Source data.
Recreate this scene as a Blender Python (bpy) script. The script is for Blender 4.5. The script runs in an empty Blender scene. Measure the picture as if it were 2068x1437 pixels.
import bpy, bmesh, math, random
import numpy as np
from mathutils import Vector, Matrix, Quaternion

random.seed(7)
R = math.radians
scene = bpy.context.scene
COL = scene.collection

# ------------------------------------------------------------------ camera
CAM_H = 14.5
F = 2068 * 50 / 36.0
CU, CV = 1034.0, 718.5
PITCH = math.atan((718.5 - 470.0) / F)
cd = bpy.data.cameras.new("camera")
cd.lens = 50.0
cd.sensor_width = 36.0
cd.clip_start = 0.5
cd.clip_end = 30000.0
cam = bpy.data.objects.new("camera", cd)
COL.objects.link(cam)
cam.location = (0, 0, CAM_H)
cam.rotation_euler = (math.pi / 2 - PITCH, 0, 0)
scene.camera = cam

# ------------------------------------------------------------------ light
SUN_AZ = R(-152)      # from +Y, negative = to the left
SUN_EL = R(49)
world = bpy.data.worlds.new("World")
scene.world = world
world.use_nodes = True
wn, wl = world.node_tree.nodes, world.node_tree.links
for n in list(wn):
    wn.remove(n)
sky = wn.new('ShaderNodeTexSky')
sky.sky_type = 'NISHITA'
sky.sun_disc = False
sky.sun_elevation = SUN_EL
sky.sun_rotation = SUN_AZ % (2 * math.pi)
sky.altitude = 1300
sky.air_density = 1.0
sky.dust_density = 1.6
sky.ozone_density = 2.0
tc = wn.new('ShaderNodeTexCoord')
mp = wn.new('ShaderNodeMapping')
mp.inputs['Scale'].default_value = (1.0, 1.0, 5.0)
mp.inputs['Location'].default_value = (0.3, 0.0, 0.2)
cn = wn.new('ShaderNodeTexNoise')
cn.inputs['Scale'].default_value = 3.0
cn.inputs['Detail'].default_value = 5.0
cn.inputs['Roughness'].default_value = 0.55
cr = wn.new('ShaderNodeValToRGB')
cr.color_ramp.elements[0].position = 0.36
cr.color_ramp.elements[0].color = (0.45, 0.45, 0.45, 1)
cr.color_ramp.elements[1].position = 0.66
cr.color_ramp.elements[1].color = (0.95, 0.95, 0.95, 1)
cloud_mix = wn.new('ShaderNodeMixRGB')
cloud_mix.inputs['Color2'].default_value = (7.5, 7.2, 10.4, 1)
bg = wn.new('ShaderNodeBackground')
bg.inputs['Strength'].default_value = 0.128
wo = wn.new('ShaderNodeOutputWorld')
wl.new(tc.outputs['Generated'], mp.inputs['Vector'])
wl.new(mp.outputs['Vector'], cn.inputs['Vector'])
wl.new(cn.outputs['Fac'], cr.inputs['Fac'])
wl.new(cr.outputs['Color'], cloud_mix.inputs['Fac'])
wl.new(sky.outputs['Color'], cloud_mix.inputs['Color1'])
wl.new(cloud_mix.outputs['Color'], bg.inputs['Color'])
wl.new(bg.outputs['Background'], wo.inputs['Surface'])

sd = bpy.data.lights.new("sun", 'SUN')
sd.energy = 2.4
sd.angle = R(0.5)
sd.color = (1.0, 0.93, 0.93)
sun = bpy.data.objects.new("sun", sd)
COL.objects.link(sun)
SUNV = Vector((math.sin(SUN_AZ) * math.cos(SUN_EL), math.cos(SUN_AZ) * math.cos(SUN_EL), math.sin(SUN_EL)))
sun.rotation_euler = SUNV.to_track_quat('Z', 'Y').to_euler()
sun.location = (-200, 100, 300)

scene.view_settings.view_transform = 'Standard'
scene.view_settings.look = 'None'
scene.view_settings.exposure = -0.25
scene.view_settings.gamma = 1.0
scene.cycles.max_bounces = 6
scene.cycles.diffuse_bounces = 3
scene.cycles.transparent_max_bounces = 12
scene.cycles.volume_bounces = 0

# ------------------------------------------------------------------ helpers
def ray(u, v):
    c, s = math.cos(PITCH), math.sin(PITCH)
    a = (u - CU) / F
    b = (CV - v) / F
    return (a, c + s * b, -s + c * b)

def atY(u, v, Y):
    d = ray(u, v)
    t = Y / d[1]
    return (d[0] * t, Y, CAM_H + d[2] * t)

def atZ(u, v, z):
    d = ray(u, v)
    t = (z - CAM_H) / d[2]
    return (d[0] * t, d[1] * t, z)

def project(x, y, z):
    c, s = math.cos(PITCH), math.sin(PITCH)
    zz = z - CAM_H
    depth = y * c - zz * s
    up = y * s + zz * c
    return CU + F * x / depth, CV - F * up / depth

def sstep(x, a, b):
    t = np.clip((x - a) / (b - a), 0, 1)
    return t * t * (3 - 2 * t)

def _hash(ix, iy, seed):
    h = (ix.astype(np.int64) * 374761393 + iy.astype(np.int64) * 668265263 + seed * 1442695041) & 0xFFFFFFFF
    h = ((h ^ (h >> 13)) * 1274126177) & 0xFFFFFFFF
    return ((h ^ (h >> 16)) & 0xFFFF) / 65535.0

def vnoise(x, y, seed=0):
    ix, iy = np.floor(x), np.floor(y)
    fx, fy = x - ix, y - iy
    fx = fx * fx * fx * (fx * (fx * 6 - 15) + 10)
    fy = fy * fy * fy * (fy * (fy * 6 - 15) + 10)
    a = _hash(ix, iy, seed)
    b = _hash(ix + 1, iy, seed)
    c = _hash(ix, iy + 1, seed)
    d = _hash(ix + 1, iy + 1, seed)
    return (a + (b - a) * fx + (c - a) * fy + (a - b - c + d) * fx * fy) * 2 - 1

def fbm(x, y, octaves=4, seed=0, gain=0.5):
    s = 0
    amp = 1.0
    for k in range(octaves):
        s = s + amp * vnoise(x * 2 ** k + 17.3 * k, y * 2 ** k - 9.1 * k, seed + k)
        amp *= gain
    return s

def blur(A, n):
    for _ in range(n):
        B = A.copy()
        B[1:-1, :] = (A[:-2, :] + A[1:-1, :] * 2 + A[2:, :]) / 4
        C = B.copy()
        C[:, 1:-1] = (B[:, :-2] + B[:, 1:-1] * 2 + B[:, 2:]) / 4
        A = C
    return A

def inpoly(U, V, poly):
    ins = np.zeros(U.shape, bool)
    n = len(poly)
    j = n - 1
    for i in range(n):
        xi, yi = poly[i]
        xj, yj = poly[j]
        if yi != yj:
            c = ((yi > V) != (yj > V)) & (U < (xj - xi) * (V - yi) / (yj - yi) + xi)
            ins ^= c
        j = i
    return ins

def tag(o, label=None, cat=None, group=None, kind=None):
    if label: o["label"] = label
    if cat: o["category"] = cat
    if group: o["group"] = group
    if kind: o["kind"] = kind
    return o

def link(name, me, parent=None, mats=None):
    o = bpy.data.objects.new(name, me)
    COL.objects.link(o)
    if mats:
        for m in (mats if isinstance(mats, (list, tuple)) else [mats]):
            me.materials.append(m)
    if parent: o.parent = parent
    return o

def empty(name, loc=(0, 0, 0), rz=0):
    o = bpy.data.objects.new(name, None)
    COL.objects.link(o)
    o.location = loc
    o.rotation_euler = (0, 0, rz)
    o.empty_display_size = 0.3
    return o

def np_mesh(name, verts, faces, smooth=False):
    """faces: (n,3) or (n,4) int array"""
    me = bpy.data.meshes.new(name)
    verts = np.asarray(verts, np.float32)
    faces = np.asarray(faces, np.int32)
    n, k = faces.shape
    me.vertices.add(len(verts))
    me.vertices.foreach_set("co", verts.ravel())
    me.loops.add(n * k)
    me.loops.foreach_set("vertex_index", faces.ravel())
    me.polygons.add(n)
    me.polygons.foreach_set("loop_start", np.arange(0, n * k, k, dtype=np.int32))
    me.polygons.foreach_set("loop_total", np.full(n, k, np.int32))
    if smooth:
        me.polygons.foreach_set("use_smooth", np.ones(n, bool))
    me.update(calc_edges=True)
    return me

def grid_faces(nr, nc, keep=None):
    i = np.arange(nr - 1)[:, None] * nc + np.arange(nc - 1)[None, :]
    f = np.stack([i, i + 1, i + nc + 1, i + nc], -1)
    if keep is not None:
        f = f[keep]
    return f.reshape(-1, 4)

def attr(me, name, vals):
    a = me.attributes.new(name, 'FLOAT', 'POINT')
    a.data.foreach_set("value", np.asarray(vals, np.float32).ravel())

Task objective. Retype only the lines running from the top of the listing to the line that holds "COL = scene.collection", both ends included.

Exercise result.
Recreate this scene as a Blender Python (bpy) script. The script is for Blender 4.5. The script runs in an empty Blender scene. Measure the picture as if it were 2068x1437 pixels.
import bpy, bmesh, math, random
import numpy as np
from mathutils import Vector, Matrix, Quaternion

random.seed(7)
R = math.radians
scene = bpy.context.scene
COL = scene.collection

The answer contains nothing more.